How to Shorten and Strengthen Your Sentences When Writing for the Web

Most web writers are aware of the very limited window of opportunity available to grab their reader’s attention. Web readers are both busy and fickle, and they average reader spends less than ten seconds determining whether or not they will continue reading or move on to another site. Should you have mastered the art of amazing and compelling titles and headings, congratulations—this is the first step in ensuring your reader stays firmly on your page reading your words. After the titles and headings, however, you have to keep your reader’s attention through the use of short, snappy sentences which pack a punch. There are several ways to strengthen each and every sentence you write, keeping them to a minimum length while still ensuring your message gets across.

Avoiding Jargon

If you are not clear what “jargon” really means, it is generally the specialized or technical language used by members in a specific profession. While using jargon may, at first glance, give your readers the impression that you are an expert in your field, many times those same words will muddy up the meaning of your sentence rather than clarifying it.

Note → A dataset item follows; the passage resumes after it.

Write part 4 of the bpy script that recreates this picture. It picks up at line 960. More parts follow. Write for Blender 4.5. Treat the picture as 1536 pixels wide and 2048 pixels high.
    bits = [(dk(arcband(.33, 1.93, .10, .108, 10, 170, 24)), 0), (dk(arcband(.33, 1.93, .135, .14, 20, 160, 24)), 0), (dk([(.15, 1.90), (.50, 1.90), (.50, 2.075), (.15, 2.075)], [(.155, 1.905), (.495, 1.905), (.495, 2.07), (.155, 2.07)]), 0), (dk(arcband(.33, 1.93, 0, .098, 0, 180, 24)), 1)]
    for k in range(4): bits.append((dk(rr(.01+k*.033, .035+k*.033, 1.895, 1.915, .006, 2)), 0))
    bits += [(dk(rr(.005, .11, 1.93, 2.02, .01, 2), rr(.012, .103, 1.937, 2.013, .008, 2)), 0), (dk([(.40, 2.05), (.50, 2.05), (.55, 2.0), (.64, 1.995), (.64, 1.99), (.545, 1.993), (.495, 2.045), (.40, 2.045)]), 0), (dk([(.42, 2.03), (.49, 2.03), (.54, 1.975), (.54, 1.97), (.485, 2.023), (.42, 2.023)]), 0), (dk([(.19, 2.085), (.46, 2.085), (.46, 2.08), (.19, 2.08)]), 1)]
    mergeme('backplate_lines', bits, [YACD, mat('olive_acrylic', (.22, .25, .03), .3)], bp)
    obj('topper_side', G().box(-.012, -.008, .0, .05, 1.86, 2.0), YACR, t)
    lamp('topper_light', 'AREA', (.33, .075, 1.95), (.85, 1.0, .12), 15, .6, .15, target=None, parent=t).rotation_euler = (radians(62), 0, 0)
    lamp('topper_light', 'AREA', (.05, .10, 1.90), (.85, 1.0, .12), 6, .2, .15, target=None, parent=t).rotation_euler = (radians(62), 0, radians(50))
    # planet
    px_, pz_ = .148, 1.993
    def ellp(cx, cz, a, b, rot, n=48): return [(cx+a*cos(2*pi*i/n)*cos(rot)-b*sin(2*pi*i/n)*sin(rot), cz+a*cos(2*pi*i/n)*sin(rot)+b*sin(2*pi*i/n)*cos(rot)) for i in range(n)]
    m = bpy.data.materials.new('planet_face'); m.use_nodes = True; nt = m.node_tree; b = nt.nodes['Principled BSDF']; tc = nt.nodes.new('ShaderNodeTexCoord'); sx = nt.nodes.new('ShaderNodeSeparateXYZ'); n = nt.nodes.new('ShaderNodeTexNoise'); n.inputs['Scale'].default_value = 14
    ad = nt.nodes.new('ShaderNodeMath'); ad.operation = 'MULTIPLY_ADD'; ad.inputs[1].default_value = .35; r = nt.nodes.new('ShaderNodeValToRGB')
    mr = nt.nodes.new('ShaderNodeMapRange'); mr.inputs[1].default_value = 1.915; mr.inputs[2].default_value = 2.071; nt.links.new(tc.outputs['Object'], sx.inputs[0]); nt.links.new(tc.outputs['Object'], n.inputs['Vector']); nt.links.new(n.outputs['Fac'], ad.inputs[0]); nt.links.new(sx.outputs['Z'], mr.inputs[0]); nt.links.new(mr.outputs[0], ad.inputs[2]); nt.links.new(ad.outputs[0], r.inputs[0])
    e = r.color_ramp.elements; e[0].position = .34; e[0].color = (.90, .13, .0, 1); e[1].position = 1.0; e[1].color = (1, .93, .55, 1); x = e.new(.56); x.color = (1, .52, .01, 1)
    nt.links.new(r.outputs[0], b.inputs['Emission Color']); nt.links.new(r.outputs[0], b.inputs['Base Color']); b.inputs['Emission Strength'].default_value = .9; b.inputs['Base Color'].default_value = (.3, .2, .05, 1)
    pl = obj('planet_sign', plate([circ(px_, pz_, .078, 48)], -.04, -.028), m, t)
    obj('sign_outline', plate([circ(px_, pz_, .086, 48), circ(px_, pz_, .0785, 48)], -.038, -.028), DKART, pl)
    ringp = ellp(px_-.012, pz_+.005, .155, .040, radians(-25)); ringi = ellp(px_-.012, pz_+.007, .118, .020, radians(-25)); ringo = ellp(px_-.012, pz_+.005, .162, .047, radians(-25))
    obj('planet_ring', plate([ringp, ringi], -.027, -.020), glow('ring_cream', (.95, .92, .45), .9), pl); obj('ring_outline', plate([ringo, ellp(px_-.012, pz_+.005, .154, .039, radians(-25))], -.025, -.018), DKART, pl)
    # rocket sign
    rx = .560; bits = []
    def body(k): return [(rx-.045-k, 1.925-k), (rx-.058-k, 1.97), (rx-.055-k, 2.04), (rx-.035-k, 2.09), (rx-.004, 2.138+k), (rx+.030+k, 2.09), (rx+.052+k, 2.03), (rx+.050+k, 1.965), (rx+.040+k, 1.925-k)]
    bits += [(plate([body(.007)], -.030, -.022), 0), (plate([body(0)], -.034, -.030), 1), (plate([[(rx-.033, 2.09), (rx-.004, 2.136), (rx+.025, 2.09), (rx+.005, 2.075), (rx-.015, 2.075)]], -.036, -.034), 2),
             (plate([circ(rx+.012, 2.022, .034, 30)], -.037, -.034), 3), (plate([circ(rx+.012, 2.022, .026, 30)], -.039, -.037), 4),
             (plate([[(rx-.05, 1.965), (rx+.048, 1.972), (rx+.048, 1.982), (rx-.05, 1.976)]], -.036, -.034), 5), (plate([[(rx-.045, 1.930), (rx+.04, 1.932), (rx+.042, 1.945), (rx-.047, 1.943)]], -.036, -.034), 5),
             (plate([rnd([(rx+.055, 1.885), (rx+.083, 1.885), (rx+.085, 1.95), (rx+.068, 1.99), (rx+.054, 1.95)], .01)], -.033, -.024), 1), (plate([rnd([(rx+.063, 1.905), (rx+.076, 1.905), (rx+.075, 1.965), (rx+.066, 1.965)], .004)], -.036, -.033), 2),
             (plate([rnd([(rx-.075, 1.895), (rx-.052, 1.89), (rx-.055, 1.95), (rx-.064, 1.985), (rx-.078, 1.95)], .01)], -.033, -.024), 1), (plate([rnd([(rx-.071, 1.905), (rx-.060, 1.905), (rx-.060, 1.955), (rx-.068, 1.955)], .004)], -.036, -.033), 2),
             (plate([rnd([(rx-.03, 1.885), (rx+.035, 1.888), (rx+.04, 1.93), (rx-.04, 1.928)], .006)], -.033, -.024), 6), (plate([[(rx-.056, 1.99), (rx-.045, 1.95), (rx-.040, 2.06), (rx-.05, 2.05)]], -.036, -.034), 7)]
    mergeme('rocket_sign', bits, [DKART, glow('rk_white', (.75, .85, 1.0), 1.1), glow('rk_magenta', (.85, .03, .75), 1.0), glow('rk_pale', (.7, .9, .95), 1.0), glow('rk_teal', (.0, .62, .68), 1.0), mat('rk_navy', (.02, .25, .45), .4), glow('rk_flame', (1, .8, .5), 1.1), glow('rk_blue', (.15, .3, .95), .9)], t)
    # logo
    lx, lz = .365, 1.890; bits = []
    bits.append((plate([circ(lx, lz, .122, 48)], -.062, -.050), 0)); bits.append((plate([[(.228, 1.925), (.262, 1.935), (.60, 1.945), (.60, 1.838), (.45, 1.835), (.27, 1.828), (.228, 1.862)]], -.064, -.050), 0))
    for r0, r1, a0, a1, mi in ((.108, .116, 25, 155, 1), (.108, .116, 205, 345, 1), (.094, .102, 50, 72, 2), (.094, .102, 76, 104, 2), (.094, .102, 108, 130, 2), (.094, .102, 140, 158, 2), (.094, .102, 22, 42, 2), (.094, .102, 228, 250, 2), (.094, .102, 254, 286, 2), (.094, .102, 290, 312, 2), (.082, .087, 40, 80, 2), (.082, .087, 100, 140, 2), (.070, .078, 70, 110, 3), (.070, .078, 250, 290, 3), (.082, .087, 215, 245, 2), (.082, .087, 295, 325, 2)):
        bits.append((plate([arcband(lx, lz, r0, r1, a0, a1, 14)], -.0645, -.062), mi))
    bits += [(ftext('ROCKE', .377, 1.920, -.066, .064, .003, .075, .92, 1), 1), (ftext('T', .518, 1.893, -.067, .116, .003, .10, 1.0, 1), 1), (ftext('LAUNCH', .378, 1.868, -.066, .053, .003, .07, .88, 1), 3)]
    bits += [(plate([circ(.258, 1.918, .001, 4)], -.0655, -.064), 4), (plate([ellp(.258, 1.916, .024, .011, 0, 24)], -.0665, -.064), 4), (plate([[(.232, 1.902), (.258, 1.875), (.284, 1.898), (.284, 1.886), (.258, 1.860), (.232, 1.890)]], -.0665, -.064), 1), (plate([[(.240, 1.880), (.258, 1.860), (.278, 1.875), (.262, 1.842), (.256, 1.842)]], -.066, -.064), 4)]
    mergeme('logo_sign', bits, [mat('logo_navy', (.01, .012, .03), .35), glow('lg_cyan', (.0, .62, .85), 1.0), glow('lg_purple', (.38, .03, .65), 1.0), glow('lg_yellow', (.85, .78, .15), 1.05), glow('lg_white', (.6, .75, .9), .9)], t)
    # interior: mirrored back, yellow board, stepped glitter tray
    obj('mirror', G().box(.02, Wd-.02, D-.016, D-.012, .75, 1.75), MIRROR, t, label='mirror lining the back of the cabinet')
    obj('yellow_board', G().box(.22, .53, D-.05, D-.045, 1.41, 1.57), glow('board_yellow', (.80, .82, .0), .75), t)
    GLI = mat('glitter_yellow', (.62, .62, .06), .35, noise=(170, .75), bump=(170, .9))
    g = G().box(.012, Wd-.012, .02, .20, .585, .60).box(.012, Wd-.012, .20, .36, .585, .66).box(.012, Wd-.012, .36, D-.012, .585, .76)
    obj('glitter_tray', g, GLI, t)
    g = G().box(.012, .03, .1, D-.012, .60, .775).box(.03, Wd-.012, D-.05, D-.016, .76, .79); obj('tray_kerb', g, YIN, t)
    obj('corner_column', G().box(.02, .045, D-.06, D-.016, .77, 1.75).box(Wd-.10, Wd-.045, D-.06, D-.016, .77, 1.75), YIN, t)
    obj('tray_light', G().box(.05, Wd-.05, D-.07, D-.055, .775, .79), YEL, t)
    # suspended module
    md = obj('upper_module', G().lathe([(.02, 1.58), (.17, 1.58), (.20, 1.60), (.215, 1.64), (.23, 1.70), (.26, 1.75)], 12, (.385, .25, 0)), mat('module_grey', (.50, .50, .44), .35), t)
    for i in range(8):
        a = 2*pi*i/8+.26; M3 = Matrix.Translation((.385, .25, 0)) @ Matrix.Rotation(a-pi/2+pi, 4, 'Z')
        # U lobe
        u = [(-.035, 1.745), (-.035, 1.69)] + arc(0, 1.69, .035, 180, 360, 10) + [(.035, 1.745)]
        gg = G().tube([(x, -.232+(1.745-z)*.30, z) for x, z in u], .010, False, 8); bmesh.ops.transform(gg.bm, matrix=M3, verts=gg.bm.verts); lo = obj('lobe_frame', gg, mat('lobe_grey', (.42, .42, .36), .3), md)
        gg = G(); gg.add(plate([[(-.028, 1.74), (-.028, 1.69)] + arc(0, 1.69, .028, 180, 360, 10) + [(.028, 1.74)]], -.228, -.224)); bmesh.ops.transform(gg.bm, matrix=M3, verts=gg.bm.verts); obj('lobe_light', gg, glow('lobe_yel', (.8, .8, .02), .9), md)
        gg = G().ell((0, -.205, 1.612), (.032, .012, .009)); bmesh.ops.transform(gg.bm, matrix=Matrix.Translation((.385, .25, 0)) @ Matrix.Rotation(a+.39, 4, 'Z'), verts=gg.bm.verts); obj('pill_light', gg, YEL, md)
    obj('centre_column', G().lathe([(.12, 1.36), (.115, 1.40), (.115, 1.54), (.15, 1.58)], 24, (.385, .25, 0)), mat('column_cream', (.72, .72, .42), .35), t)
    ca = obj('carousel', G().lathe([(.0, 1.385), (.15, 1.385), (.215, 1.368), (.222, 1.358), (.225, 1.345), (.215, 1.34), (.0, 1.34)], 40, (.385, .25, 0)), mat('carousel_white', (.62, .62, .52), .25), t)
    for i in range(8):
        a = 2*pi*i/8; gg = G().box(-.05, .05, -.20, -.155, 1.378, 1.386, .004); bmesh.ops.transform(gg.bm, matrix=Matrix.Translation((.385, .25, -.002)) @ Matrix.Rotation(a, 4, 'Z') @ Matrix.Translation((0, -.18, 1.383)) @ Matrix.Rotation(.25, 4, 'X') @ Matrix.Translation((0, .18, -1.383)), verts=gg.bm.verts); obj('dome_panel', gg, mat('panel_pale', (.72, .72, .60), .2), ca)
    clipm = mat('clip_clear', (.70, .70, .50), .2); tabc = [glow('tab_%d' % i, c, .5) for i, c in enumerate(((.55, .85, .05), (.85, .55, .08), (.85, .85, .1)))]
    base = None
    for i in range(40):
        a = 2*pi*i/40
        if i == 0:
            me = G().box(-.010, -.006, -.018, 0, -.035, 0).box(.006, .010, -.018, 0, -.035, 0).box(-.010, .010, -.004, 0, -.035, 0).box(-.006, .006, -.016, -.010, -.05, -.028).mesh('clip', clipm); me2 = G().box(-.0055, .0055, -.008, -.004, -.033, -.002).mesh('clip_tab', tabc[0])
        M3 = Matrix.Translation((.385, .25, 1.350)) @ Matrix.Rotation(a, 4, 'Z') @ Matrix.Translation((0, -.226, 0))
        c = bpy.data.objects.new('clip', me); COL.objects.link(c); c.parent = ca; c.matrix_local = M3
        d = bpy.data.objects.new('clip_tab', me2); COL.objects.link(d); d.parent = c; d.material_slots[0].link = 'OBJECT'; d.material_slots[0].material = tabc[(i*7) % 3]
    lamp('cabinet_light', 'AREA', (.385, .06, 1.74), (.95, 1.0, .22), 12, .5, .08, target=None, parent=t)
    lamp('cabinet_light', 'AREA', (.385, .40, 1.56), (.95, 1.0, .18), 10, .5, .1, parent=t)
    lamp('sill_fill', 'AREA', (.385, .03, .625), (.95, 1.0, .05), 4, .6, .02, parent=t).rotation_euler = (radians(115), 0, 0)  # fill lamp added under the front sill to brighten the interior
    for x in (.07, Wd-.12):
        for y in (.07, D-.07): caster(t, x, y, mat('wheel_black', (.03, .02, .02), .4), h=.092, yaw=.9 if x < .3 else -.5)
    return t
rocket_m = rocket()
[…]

When web readers are scanning a page quickly, looking out for key words or phrases, they may decide your article is simply too difficult to read should they encounter obscure terms. Determine whether your readers will understand your jargon, or if they really need to know insider terminology. Jargon can also be unfriendly to many readers, and you certainly want to avoid appearing snobbish or unfriendly in your writing. Read your content critically, and replace anything that smacks of jargon with a simpler word or phrase, or one that is more common. If you must use jargon, make sure you explain the meaning to your readers, perhaps through the use of an analogy.

Remove Redundant Phrases

When you read over your content you may notice many common or redundant words and phrases that can be replaced with words which are just as familiar but are also shorter and potentially more direct. You must make sure that the shorter option doesn’t cause confusion, however most of us have the tendency to clutter our writing. Redundancy as defined in the dictionary is the superfluous repetition or overlapping of words and should always be avoided in the interest of clear communication with your reader. Focusing on the substance of what you want to impart to your readers is your primary goal.

Starting Strong and Staying Strong

Just as you learned in your high school English class, begin all sentences with the strongest subjects or verbs. Tell your readers who is acting and what he or she is doing. This technique puts the very most important words of the sentence right out front—instead of saying “There is no charge for the service,” replace that sentence with “The service if free.” You’ve said the same thing, but the second sentence is much stronger, shorter and just as clear. Using verbs that are weak or indirect can easily dilute the strength of your sentence and of your message, so use more direct verbs. Finally, clear out any “deadwood” meaning words or phrases which can be omitted with no loss in overall meaning. Adding such words as “as a matter of fact,” serve no real purpose other than increasing your word count, so ensure your sentences are tight and compelling.